我々をとりまく境遇には、過去の知識や経験で説明や予測が可能なことがある一方で、予測不能なものがある。未来は我々が今この時に生み出しているものだからである。従って、知ることでは、到達できないことが必ずある。これは科学やAIがいくら発達しようとも変わらないことである。

ましてや、個人では、自分が知っていること予測できることの範囲は、さらに狭まる。さらに若年期や子ども時代には、予測不能なことの方が圧倒的に多い状況になる。

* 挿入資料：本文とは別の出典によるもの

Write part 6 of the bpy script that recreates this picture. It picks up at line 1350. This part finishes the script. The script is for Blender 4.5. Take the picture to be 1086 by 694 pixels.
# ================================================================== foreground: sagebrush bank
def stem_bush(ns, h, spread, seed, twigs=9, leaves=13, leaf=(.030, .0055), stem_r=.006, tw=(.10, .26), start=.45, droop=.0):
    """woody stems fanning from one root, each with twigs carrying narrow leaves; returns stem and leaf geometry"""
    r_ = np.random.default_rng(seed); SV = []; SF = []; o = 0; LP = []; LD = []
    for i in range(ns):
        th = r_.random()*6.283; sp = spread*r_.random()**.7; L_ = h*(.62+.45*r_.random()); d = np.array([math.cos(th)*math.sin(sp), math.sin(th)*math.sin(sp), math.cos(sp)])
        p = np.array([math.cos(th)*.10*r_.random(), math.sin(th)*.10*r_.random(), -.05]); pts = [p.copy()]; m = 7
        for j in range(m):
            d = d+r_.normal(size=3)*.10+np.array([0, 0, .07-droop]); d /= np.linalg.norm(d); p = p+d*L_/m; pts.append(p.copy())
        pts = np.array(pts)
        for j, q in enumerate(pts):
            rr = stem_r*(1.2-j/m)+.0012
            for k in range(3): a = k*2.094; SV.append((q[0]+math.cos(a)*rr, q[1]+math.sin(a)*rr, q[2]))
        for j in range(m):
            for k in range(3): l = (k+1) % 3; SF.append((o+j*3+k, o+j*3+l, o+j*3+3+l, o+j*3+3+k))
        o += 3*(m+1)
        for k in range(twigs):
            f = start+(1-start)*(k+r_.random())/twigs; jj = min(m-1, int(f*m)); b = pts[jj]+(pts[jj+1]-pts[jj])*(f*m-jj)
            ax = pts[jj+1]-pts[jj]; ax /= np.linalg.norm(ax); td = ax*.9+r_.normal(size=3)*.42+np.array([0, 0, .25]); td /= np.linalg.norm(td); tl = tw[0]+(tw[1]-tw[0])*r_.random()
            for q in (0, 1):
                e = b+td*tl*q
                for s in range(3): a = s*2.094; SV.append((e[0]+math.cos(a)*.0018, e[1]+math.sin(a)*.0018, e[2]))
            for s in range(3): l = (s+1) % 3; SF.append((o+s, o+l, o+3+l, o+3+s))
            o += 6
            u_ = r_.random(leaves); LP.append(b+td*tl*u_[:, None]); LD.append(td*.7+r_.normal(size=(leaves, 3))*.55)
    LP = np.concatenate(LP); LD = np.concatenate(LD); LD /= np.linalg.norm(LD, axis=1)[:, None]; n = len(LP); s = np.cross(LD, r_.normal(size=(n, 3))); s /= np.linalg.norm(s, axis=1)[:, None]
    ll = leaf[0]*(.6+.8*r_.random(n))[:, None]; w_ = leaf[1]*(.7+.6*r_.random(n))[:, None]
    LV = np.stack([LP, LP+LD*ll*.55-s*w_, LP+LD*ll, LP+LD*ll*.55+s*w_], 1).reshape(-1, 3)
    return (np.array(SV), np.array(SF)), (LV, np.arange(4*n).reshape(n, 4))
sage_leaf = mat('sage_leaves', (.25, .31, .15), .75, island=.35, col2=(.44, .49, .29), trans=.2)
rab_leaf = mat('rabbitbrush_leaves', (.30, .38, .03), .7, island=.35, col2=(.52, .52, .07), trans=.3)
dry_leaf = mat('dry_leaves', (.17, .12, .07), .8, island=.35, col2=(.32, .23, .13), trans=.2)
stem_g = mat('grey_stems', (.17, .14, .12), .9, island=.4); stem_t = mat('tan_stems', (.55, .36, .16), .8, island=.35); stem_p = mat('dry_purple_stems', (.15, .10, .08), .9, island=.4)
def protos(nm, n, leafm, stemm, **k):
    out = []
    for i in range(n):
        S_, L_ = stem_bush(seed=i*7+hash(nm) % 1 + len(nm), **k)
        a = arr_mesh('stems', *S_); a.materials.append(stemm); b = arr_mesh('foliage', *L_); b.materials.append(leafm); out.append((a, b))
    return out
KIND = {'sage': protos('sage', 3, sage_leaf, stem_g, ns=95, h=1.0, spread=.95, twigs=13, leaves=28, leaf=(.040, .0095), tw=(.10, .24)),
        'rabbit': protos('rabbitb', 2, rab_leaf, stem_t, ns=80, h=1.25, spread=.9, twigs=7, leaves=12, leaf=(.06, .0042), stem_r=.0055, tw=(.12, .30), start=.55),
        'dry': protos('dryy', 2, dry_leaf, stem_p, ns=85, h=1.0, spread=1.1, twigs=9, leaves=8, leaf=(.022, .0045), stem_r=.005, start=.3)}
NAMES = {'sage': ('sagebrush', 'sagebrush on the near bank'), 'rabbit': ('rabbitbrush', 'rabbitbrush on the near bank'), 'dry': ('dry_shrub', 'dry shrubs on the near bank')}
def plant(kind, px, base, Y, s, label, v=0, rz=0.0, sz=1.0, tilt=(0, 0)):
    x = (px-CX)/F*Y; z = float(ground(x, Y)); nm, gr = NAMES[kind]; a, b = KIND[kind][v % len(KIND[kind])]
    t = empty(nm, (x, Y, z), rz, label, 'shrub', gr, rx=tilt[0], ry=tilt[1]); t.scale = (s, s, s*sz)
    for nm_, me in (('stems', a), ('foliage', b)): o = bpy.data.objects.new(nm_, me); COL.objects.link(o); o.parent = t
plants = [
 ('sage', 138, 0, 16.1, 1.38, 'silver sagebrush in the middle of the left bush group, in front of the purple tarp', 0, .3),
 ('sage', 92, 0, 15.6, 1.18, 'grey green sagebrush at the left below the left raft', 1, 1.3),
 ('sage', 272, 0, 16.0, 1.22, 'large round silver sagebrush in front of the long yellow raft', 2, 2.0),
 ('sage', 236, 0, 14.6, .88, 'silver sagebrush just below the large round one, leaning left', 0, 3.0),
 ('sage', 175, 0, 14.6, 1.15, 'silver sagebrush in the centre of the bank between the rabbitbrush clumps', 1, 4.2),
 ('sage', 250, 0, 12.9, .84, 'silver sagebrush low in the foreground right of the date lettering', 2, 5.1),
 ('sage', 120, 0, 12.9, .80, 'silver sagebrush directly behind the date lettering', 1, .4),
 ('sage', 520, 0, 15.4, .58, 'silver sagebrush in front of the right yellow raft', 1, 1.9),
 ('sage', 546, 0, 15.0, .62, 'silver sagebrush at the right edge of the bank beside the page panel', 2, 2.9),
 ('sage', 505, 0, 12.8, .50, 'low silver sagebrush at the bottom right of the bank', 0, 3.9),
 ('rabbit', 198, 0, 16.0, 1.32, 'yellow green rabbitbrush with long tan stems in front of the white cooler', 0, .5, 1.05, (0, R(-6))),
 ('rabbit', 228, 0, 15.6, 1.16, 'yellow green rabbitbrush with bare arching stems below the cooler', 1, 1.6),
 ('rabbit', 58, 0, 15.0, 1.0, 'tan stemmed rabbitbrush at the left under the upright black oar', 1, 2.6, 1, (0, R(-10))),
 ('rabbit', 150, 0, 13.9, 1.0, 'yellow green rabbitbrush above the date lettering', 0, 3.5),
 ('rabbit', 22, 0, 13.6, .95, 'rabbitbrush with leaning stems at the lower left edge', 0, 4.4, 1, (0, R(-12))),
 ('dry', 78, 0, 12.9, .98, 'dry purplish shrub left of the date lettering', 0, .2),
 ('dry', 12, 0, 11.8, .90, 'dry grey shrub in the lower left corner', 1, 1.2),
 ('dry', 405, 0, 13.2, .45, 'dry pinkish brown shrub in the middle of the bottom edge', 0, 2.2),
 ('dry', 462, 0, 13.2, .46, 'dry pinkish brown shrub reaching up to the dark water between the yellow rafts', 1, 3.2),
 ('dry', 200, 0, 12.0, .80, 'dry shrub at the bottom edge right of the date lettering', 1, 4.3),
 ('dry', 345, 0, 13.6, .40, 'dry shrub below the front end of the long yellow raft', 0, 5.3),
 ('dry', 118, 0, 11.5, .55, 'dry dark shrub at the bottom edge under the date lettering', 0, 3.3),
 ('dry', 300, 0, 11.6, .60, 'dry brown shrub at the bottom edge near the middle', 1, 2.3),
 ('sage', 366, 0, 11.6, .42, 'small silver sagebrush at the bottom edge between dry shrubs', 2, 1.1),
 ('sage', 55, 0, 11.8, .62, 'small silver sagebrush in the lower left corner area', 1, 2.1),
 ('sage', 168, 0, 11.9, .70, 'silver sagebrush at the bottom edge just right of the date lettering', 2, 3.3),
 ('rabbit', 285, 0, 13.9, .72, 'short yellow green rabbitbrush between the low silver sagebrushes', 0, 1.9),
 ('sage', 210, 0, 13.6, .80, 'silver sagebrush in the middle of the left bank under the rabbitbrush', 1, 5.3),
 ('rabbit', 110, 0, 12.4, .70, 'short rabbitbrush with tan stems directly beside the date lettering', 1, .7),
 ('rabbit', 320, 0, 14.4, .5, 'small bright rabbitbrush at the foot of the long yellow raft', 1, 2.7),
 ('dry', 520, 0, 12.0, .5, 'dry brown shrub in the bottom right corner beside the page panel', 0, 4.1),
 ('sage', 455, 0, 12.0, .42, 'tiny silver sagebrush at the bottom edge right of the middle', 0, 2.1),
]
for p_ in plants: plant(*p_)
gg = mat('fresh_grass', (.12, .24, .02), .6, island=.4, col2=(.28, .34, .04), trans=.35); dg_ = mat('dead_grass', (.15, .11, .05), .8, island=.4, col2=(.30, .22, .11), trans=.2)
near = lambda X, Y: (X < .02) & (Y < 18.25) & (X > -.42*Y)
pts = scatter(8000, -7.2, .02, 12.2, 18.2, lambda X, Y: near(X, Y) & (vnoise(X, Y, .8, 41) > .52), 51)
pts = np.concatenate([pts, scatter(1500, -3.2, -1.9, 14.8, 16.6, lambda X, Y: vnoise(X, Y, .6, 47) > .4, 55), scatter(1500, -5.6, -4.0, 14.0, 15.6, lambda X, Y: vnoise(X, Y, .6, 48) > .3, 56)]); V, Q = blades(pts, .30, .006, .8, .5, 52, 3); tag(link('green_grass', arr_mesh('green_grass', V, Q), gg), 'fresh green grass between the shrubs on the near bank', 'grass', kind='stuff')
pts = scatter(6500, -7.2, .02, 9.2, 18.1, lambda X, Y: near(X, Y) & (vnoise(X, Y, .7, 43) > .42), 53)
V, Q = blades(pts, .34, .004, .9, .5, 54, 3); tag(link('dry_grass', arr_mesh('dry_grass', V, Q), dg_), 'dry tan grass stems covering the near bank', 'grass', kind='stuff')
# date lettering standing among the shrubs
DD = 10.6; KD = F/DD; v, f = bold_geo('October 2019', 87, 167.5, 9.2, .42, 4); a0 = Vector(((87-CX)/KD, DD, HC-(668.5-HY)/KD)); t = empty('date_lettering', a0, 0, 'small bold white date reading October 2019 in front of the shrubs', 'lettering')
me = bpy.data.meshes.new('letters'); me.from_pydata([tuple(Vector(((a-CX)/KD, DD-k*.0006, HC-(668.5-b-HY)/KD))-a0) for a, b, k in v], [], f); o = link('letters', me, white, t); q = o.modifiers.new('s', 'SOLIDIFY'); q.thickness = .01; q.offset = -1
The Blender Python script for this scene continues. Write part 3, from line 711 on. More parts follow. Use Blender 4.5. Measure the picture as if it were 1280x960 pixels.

そこで、できることは「感じること」である。そして、感じることに基づき、「信ずること」である。何を信じるのか。先が見えない状況でも、この先に道は見つかると信じるのである。先が見えない状況では、この先に道は見つかると信じることも、道は見つからないと諦めることも、どちらにも合理的な根拠はない。だが、道は見つかると信じて踏み出さなければ何も始まらない。

それには合理性や分別を超えた力が働く。知ることによる分別と感じる力とが融合する。両者は、本当は個人の中で実は分けることはできない。深く結びついている。宣長は、これを安易に分られないことを強調する。

ここで我々に必要なのが、両者を融合した、より高次の認識力である。

宣長はこれを「物のあはれを知る」と呼んだ。この「物のあはれを知る」という「道」こそが、古来、「古事記」や「源氏物語」にも描かれた、日本の人々が長く求めてきた人生のあり方なのだ(宣長は日本の「道」とは儒教や道教の道とは全く異なる概念ということを認識した)。

その意味で、ロジカルシンキングとアート思考は、本来一体で分けることなどできないことである。対立するものでもない。それこそが「物のあはれを知る」である。

この「物のあはれを知る道」は、現代の幸せに関する研究で大変重要な尺度になっている「オプティミズム」と概念的には大変強く結びついている。最近のPNASという科学誌に発表された30年に渡るコホート研究によれば、オプティミズムの高い人たちは、そうでない人たちより10才も平均寿命が長いという驚くべき結果が報告されている。

ただし、オプティミズムという言葉には誤解がつきまとう。現実を無視して、あっけらかんと楽観することではないか、という誤解である。もちろんオプティミズムは困難や現実を無視することは意味してはいない。

むしろ、現実を踏まえ先の見えない道に踏みだすこと、すなわち「物のあはれを知る」ことこそが、本来のオプティミズムである。

この複雑な世界の認識力で、日本には大変進んだ概念を既に持っていると思う。この力を今後の未来に活かしていきたいものだ。